This essay was written for the 2024 Write on Art prize, winning second place in the Year 10 & 11 category.
A little mouse playing a banjo is watching you. No one else is. Even the central artist figure doesn't meet your gaze. Instead she spreads her legs wide, taking up space to assert her dominance. Her chunky, black boot emerges from swathes of her blood-red skirt as she blows idly into her pipe.
Her power is evident as she looms over her comically small male apprentices. However while the strength of a woman artist is celebrated in this painting, her stance is one of traditional masculine power. The composition, scale and stance of the sitter resemble traditional male portraits of power throughout art history, with Paula Rego using this recognisable format to challenge how society continues to be haunted by the idea that a woman can only be perceived as powerful by mimicking these figures. Yet, despite these patriarchal connotations of her 'manspreading' position, the artist is still presented as powerful. The painting sings with progression and strength despite further boundaries to overcome; here she is, a respected artist with her own studio and someone who men look up to and learn from.

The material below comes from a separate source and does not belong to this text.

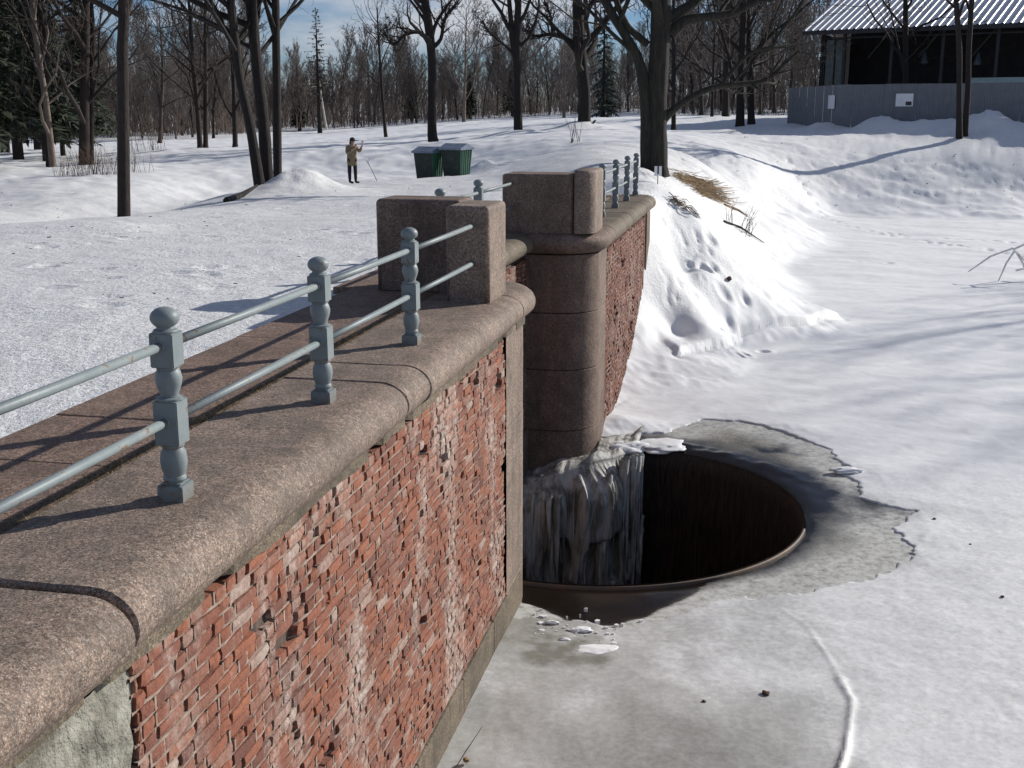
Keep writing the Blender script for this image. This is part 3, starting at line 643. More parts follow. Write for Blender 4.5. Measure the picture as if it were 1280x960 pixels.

The little mouse playing the banjo is peeking through the cabbages on the table. The artist rolls her eyes at this set up still life. This simple and tedious task of painting cabbages could reference the times in art history when women were permitted only to paint still lifes, never the human figure. The artist is tired by the constraints that are placed on her – her ability to do more than paint cabbages is obvious from the array of figurative stone sculptures and a stylised painting of a dove behind her.
Why then, in this scene of a powerful woman artist, did Rego depict this little mouse playing the banjo and why is it watching you? There it is, standing upright in its blue suit as a symbol of absurdity in an otherwise real-world image. The peculiarity of the mouse reminds you this scene is a constructed fantasy, not real life: just as it is absurd in real life for women to be perceived as powerful artists in our society. Yet even if they are, Rego highlights the constraints and prejudices that come with this perceived power. Perhaps it is less absurd for a mouse to play the banjo than it is for a woman to be viewed as a powerful artist.